►

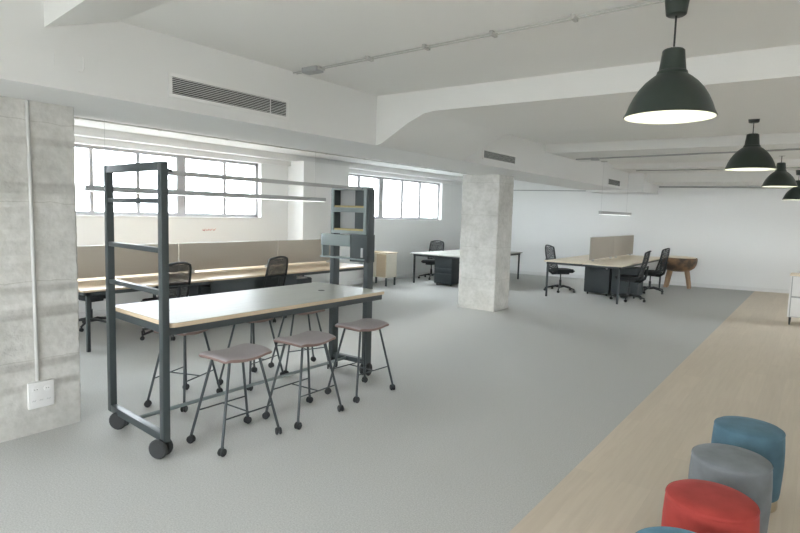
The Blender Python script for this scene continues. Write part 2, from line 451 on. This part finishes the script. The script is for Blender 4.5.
# red scribble on the window wall
sc = MB()
px = 0
for k, a in enumerate((0, 1, 2, 3)):
    y0 = 6.28+k*.075
    sc.tube([(WX+.002, y0, 1.35), (WX+.002, y0+.012, 1.325), (WX+.002, y0+.03, 1.345), (WX+.002, y0+.042, 1.32+.012*k), (WX+.002, y0+.055, 1.36)], .004, 5)
tag(sc.build('wall_scribble', M['red']), 'small red handwritten scribble on white wall under the left windows', 'scribble')

# small ceiling detectors in the window bay
for (x, y, lab) in ((-7.2, 6.25, 'small white ceiling detector in window bay, nearer the left column'), (-7.0, 7.7, 'small white ceiling detector in window bay, nearer the white pillar')):
    t = thing('smoke_detector', lab, 'detector', (x, y, 2.86))
    MB().lathe([(0, -.055), (.03, -.055), (.045, -.04), (.05, -.015), (.055, 0), (0, 0)], 20).build('detector_body', M['whitep'], t)
    MB().lathe([(0, -.062), (.012, -.062), (.014, -.055), (0, -.055)], 12).build('detector_sensor', M['greyp'], t)

# ------------------------------------------------------------------ pendants
def pendant(loc, zceil, label):
    # loc = centre of rim
    t = thing('pendant_lamp', label, 'pendant lamp', (loc[0], loc[1], zceil), 0, 'dark green dome pendants in a row')
    H = loc[2]-zceil
    outer = [(.225, .0), (.229, .004), (.225, .012), (.216, .03), (.204, .065), (.185, .105), (.160, .145), (.130, .180), (.100, .206), (.078, .222), (.074, .238), (.068, .242), (.066, .25), (.060, .30), (.055, .345), (.048, .352), (.010, .354), (.010, .356)]
    sh = MB().lathe([(r, z+H) for r, z in outer]+[(0, .356+H)], 56)
    SC = 1.17 if loc[1] > 5 else 1.09
    sh.bm.free(); sh = MB().lathe([(r*SC, z*SC+H) for r, z in outer]+[(0, .356*SC+H)], 56)
    so = sh.build('lamp_shade', M['shade'], t)
    inner = [(.223, .001), (.212, .03), (.200, .062), (.181, .102), (.156, .142), (.126, .177), (.096, .203), (.06, .218), (0, .222)]
    MB().lathe([(r*SC, z*SC+H) for r, z in inner], 56).build('shade_lining', M['shadein'], so)
    MB().lathe([(0, .225+H-.135), (.022, .10+H), (.036, .118+H), (.038, .14+H), (.028, .17+H), (.016, .195+H), (.016, .215+H), (0, .215+H)], 20).build('bulb', M['bulb'], t)
    MB().tube([(0, 0, .40+H), (0, 0, -.06)], .0055, 8).build('cord', M['black'], t)
    MB().lathe([(0, -.105), (.045, -.105), (.055, -.098), (.066, -.01), (.066, 0), (0, 0)], 28).build('ceiling_cup', M['shade'], t)
    l = bpy.data.lights.new('lamp_light', 'POINT'); l.energy = 1.2; l.color = (1, .95, .82); l.shadow_soft_size = .04
    lo = bpy.data.objects.new('lamp_light', l); COL.objects.link(lo); lo.parent = t; lo.location = (0, 0, H+.07)
    return t
pendant((-.765, 3.66, 2.345), 3.02, 'large dark green dome pendant lamp hanging nearest the camera')
pendant((-.735, 7.95, 2.375), 3.02, 'dark green dome pendant lamp, second in the row from the camera')
pendant((-.65, 12.0, 2.39), 3.02, 'dark green dome pendant lamp, third in the row, small and partly overlapped')
pendant((-.475, 15.0, 2.27), 2.90, 'dark green dome pendant lamp farthest away, cut by right picture edge')

# linear pendants
def linear(p, L, zc, label, hw=.03, hooks=(.06, .94)):
    t = thing('linear_pendant', label, 'pendant lamp', p, 0, 'slim linear pendant lamps')
    MB().box(-hw, hw, 0, L, 0, .07, .003).build('lamp_bar', M['greyp'], t)
    MB().box(-hw+.006, hw-.006, .01, L-.01, -.004, .0).build('diffuser', M['led'], t)
    for k in hooks:
        MB().tube([(0, L*k, .05), (0, L*k, zc-p[2])], .0018, 5).build('wire', M['greyp'], t)
    return t
linear((-7.5, 3.53, 1.915), 4.33, 2.86, 'very long slim grey linear pendant lamp above the left desk row')
tt = linear((-4.0, 13.0, 1.85), 2.45, 3.02, 'short slim linear pendant lamp over far desks with beige partition', .04, (.02, .86))
MB().cyl((0, .05, 3.02-1.85-.012), .07, .022, 'z', 20).build('ceiling_plate', M['alum'], tt)

# ------------------------------------------------------------------ casters
def caster_mb(m, x, y, r=.025, wd=.02, a=0., fork=True):
    """twin wheel caster whose wheels touch z=0"""
    c, s_ = math.cos(a), math.sin(a)
    for sd in (-1, 1):
        before = set(m.bm.verts)
        m.cyl((0, 0, 0), r, wd*.8, 'x', 18, r*.18)
        nv = [v for v in m.bm.verts if v not in before]
        bmesh.ops.transform(m.bm, matrix=Matrix.Translation((x, y, r)) @ Matrix.Rotation(a, 4, 'Z') @ Matrix.Translation((sd*wd*.65, 0, 0)), verts=nv)
    if fork:
        m.tube([(x, y, r), (x-s_*r*.2, y+c*r*.2, 2*r+.01)], r*.32, 8)
    return m

# ------------------------------------------------------------------ mobile worktable with shelf tower
WT_W, WT_L = .93, 2.43
def worktable():
    t = thing('mobile_worktable', 'tall charcoal steel worktable on casters with ladder frame, pale top and open shelf tower', 'table', (-3.555, 2.165, 0), math.radians(.2))
    # local: x from 0 (near side) to -W, y from 0 to L
    W, L = WT_W, WT_L
    pz = 2.045
    SK = .095
    for x in (-.028, -W+.028):
        MB().box(x-.028, x+.028, 0, .05, .115, pz, .003).build('post', M['steel'], t)
    for z in (pz-.055, .115):
        MB().box(-W+.056, -.056, 0, .05, z, z+.055, .003).build('cross_rail', M['steel'], t)
    for z in (1.80, 1.465, 1.175):
        MB().box(-W+.056, -.056, .005, .045, z-.034, z, .002).build('rung', M['steel'], t)
    for ch in list(COL.objects):
        if ch.parent == t: ch.rotation_euler = (0, 0, -SK)
    # top
    zt = .95
    def rr(x0, x1, y0, y1, r, n=6):
        P = []
        for cx_, cy_, a0 in ((x1-r, y1-r, 0), (x0+r, y1-r, 90), (x0+r, y0+r, 180), (x1-r, y0+r, 270)):
            for k in range(n+1):
                a = math.radians(a0+90*k/n); P.append((cx_+r*math.cos(a), cy_+r*math.sin(a)))
        return [(x, y-SK*x*(1-(y-.05)/L)) for x, y in P]
    P = rr(-W-.03, .015, .055, L+.05, .05)
    core = MB().prism(P, zt-.033, zt-.003).build('tabletop', M['ply'], t)
    MB().prism(rr(-W-.029, .014, .056, L+.049, .05), zt-.003, zt).build('laminate_surface', M['lam'], core)
    for y in (.30, L-.42):
        MB().cyl((-W*.48, y, zt+.001), .032, .003, 'z', 20).build('cable_grommet', M['black'], core)
    # apron
    for x, ya in ((-.035, .05), (-W+.02, .17)):
        MB().box(x-.02, x+.02, ya, L+.02, zt-.09, zt-.038, .002).build('apron', M['steel'], t)
    for y in (.055, L-.02):
        ap = MB().box(-W+.02, -.055, y, y+.04, zt-.09, zt-.038, .002).build('apron', M['steel'], t)
        if y < 1: ap.rotation_euler = (0, 0, -SK)
    # right-end tower posts
    xa, xb = -.27, -.75
    for x in (xa, xb):
        MB().box(x-.028, x+.028, L+.055, L+.15, .125, 1.985, .003).build('post', M['steel'], t)
    MB().box(xb+.028, xa-.028, L+.07, L+.13, .125, .175, .003).build('cross_rail', M['steel'], t)
    MB().box(xb-.15, xa+.15, L+.07, L+.13, zt-.09, zt-.04, .003).build('cross_rail', M['steel'], t)
    # legs below top at right end in the corner
    # floor stretcher
    MB().tube([(-.5, .05, .15), (-.54, L+.07, .15)], .016, 8).build('stretcher', M['steelgrey'], t)
    # overhead rail
    MB().box(-.052, -.012, .05, .09, 1.98, 2.0).build('rail_bracket', M['steel'], t)
    MB().tube([(-.03, .05, 1.975), (-.36, L+.10, 1.99)], .022, 4).build('overhead_rail', M['greyp'], t)
    # shelf tower: two open boxes between the posts, a wider box under them
    y0, y1 = L+.055, L+.165
    def shell(name, x0, x1, z0, z1, th=.035, mat='steelgrey'):
        m = MB()
        m.box(x0, x1, y0-.012, y1, z0, z0+th, .002).box(x0, x1, y0-.012, y1, z1-th, z1, .002)
        m.box(x0, x0+th, y0-.012, y1, z0+th, z1-th, .002).box(x1-th, x1, y0-.012, y1, z0+th, z1-th, .002)
        return m.build(name, M[mat], t)
    xm = (xa+xb)/2
    for z0, z1 in ((1.755, 2.01), (1.51, 1.775)):
        s = shell('cubby', xb-.012, xa+.0, z0, z1)
        MB().box(xb-.01, xm+.01, y1-.012, y1-.004, z0+.03, z1-.03).build('back_panel', M['greyp'], s)
        MB().box(xm+.01, xa-.035, y1-.03, y1-.006, z0+.03, z1-.03).build('back_panel', M['steel'], s)
        MB().box(xb-.01, xa-.035, y0+.0, y1-.034, z0+.036, z0+.056).build('shelf_board', M['olive'], s)
    MB().box(xb-.14, xa-.20, y0-.03, y1-.03, 1.375, 1.50, .003).build('wide_box', M['steelgrey'], t)
    MB().box(xa-.205, xa+.028, y0-.02, y1, 1.22, 1.51, .003).build('side_panel', M['steel'], t)
    MB().box(xb-.14, xb-.12, y0-.02, y1-.03, 1.255, 1.375, .002).build('bracket', M['steelgrey'], t)
    MB().box(xb-.15, xa+.0, y0-.03, y1, 1.24, 1.255, .002).build('lower_shelf', M['steelgrey'], t)
    MB().box(xa-.05, xa-.02, y0-.028, y0-.02, 1.27, 1.37, .002).build('label_holder', M['greyp'], t)
    # big casters
    for (x, y, a) in ((-.05, .01, 2.0), (-W+.15, .11, 2.15), (xa, L+.10, .3), (xb, L+.10, .8)):
        m = MB(); caster_mb(m, x, y, .070, .05, a, False)
        w_ = m.build('caster_wheel', M['rubber'], t)
        MB().cyl((x, y, .070), .014, .05, 'x', 12).build('axle', M['dsteel'], w_)
        MB().tube([(x, y, .09), (x, y, .13)], .016, 10).build('fork', M['dsteel'], w_)
    return t
worktable()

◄

WHAT YOU WILL DO
Reproduce exactly the run of lines that opens the listing and closes with the line holding "tag(sc.build('wall_scribble', M['red']), 'small". Pictures are excluded.

EXERCISE ANSWER
The Blender Python script for this scene continues. Write part 2, from line 451 on. This part finishes the script. The script is for Blender 4.5.
# red scribble on the window wall
sc = MB()
px = 0
for k, a in enumerate((0, 1, 2, 3)):
    y0 = 6.28+k*.075
    sc.tube([(WX+.002, y0, 1.35), (WX+.002, y0+.012, 1.325), (WX+.002, y0+.03, 1.345), (WX+.002, y0+.042, 1.32+.012*k), (WX+.002, y0+.055, 1.36)], .004, 5)
tag(sc.build('wall_scribble', M['red']), 'small red handwritten scribble on white wall under the left windows', 'scribble')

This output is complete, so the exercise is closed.